■ **Your goal**
Up to and including the line that contains "R = math.radians", repeat each line of the data exactly, starting from the first.

■ **Data entries**
-=-=-=-=-
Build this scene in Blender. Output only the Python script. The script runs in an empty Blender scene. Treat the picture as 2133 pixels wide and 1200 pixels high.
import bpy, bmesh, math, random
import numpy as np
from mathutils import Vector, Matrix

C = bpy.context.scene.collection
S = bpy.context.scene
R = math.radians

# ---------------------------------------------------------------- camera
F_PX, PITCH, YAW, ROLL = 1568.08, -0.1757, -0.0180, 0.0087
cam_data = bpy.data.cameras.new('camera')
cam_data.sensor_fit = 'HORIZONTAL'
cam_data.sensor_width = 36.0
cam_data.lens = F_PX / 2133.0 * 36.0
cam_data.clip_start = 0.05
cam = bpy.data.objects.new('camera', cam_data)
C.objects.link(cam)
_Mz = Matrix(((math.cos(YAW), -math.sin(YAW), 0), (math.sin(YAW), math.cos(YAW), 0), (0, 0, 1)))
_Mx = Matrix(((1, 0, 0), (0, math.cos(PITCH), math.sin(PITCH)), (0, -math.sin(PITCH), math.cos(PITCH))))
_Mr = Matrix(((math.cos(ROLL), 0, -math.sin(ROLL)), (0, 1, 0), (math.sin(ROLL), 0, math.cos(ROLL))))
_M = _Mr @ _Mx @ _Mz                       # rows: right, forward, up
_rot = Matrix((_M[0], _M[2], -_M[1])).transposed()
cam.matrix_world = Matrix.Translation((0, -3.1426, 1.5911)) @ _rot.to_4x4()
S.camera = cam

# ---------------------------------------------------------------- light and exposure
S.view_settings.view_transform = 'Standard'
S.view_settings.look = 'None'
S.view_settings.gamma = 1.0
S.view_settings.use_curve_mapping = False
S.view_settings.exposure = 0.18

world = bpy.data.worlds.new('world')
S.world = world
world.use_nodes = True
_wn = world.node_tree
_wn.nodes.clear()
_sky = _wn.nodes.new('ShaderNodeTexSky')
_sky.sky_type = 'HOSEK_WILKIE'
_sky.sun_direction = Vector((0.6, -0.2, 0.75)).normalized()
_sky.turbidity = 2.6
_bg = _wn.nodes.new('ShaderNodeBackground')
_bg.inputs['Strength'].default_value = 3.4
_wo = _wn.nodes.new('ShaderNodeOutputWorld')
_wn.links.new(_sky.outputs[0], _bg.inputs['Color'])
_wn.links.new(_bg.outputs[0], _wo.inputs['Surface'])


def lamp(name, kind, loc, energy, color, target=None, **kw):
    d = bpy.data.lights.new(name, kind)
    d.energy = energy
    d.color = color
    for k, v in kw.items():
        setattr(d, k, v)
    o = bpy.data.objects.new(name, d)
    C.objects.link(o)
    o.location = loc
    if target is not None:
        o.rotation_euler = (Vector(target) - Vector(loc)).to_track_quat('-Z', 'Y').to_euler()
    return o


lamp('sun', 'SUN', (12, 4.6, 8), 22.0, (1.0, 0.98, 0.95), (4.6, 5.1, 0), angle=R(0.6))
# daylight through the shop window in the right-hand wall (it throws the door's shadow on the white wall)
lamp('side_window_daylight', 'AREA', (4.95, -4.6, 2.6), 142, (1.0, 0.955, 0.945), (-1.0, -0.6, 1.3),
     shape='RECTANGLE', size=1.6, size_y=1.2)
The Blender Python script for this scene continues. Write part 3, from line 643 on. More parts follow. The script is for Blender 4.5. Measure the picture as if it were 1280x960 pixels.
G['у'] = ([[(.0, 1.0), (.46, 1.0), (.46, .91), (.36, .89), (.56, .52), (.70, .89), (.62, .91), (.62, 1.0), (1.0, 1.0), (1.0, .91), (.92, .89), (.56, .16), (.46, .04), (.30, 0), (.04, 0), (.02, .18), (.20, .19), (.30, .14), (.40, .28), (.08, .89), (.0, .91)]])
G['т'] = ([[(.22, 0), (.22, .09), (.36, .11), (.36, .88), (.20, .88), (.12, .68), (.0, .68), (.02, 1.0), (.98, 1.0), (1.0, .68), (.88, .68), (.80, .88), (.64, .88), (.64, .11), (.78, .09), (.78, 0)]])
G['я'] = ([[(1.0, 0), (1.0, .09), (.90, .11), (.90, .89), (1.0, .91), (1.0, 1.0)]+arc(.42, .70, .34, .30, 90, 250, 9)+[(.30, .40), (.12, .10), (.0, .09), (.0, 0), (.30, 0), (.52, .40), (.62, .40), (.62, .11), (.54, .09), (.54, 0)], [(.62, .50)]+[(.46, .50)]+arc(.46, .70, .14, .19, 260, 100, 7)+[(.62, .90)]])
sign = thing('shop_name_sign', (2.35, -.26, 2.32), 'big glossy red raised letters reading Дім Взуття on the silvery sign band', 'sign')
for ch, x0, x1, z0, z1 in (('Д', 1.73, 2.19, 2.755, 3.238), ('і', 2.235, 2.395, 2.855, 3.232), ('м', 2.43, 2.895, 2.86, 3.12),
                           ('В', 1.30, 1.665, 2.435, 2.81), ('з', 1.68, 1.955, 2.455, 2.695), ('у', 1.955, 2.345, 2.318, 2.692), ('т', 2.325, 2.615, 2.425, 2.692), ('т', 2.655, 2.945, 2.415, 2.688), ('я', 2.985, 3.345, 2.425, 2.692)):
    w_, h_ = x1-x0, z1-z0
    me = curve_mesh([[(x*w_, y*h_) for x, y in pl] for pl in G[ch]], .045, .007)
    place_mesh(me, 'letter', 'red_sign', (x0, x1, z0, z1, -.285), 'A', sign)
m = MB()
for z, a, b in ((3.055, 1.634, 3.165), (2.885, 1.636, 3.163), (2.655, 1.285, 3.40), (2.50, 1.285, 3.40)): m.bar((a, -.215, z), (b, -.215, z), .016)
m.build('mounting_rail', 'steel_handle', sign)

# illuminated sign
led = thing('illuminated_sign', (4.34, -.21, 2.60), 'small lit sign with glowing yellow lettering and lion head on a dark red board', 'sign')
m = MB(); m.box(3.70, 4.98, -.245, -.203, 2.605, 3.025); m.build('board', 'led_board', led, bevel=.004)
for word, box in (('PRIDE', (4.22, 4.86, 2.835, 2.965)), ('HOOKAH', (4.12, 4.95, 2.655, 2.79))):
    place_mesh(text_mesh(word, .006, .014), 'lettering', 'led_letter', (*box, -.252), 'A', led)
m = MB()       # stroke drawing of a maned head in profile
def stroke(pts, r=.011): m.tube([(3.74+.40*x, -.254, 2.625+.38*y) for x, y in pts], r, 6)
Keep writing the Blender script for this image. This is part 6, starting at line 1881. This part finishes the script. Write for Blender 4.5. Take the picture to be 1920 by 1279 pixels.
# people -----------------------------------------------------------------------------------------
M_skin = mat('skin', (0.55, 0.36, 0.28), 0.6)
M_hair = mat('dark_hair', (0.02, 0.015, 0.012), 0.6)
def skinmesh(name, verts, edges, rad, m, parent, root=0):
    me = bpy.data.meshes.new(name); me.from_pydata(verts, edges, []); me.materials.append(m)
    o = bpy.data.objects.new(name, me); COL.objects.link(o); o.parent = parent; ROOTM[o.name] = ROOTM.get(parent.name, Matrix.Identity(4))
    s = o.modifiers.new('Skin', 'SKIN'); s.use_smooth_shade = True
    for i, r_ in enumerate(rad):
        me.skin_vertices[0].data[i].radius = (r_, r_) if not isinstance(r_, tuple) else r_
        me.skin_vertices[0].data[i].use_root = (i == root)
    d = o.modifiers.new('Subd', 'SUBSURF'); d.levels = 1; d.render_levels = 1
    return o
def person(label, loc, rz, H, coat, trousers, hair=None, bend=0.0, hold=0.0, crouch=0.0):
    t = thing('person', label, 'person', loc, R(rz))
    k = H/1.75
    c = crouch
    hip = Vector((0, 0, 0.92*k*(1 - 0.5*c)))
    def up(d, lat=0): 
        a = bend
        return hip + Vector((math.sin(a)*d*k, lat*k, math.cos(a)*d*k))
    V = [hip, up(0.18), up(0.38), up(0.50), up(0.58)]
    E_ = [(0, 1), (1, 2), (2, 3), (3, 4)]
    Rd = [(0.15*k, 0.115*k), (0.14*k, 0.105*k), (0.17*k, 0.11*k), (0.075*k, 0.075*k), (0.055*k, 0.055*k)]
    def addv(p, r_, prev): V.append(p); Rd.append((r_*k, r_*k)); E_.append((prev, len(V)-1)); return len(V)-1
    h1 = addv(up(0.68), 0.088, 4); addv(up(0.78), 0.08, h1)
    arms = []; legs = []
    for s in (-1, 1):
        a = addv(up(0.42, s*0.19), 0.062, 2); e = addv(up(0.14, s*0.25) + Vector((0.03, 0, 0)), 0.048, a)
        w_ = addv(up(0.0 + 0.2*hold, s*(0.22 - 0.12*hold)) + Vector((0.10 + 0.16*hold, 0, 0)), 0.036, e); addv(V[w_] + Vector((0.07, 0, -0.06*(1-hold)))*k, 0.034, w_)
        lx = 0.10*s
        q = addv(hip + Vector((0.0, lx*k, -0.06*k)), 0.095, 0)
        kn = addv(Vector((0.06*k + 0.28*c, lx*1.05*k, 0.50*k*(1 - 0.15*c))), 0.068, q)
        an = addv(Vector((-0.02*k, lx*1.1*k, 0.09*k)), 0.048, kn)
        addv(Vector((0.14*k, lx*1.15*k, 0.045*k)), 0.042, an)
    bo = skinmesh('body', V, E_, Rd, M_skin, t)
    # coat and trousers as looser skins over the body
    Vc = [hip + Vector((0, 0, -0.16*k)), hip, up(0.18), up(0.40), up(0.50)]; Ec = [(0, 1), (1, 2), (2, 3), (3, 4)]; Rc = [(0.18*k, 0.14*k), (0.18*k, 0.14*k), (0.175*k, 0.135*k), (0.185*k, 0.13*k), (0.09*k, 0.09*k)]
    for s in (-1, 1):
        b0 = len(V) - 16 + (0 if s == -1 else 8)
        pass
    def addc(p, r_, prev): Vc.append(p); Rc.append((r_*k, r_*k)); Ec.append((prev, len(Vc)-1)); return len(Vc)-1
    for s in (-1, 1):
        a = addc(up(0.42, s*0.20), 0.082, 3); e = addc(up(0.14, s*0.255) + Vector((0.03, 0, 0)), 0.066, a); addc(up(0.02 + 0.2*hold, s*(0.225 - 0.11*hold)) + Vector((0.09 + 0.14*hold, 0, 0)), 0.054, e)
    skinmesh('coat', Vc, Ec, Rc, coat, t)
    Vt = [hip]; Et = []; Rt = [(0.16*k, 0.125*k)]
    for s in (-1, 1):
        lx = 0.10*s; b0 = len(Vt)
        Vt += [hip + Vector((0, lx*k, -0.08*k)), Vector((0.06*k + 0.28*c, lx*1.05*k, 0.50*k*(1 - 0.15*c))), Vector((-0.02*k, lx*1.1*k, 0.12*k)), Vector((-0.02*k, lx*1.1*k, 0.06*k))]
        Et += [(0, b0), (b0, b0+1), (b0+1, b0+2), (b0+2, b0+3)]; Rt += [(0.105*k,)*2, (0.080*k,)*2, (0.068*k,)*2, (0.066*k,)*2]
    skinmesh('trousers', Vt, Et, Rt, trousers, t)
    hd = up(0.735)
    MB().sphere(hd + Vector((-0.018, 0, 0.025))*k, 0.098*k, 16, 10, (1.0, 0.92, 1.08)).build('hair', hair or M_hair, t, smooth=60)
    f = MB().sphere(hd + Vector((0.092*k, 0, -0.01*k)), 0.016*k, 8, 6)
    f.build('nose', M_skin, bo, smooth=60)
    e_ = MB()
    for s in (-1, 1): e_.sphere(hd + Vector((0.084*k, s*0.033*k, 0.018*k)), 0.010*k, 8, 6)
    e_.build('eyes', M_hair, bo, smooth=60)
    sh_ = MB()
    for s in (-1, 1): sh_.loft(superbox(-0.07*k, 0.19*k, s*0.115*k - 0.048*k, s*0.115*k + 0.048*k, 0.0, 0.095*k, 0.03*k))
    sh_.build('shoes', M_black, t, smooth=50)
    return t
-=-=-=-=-
■ **Written response**
Build this scene in Blender. Output only the Python script. The script runs in an empty Blender scene. Treat the picture as 2133 pixels wide and 1200 pixels high.
import bpy, bmesh, math, random
import numpy as np
from mathutils import Vector, Matrix

C = bpy.context.scene.collection
S = bpy.context.scene
R = math.radians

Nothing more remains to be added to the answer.